Testo composito ma niente affatto complesso Calderón viene approcciato da Tiezzi (ha debuttato il 20 Aprile all’Argentina di Roma, dove vi resterà fino all’8 Maggio) con una regia che lo immerge (e lo ingessa) in una grandiosa macchina scenica (dagli splendidi costumi di Giovanna Buzzi e Lisa Rufini alla scenografia semovente di Gregorio Zurla) che più sostenere il testo o proporne una esegesi si attesta come discorso narrativo a sé.

Affascinato dalla sua perfetta esecuzione (indimenticabile la discesa degli abiti dall’alto per l’incarnazione de Las Meninas, ma sono tanti gli elementi scenici che entrano ed escono dalle quinte) il pubblico si distrae dal testo che viene preso in considerazione più nel suo divenire narrativo che per i suoi contenuti e significati.

Tiezzi cerca di restituirne l’aura onirica con una continua dislocazione dei personaggi in punti diversi della scena (grazie a un buio breve e repentino) che finisce con lo sgranare la partitura narrativa in tante sottosezioni ripetitive e tutte uguali, mancando l’occasione di sottolineare i continui rimandi tra un sogno e l’altro (dove gli stessi personaggi ritornano in nuove vesti) e alla realtà esterna, che entra nei sogni, trasfigurata.
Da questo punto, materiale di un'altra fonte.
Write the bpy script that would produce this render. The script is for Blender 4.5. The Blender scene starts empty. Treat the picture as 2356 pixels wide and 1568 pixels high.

Complice una recitazione sopra le righe – soprattutto nella prima metà, più naturalistica è invece l’interpretazione della Rosaura prostituta che si attesta a una romanità à la Ferilli – rischiando di farlo diventare un mero pretesto.

Così i temi del potere, del contrasto tra individuo e società, l’endemica diffusione della morale borghese, il fascismo come mezzo di repressione anche delle persone oppresse e di chi crede di sottrarvisi e lottare (contribuendo invece al protrarsi del suo potere), il corpo fisico dell’individuo contrapposto alla morale borghese (all’interno della quale vanno compresi i riferimenti all’incesto e alla pederastia) sono tutti elementi che rimangono distanti, come la sensibilità e la competenza del pubblico contemporaneo, che, privo di memoria storica, ignora la pressoché totalità delle citazioni che Pasolini fa fare ai suoi personaggi.

Un discorso che nella messinscena di Tiezzi rimane velato, oscuro, misterico quasi, di fatto disattendendo gli scopi originali di Pasolini, proponendo una messinscena straordinariamente affascinante ma squisitamente borghese.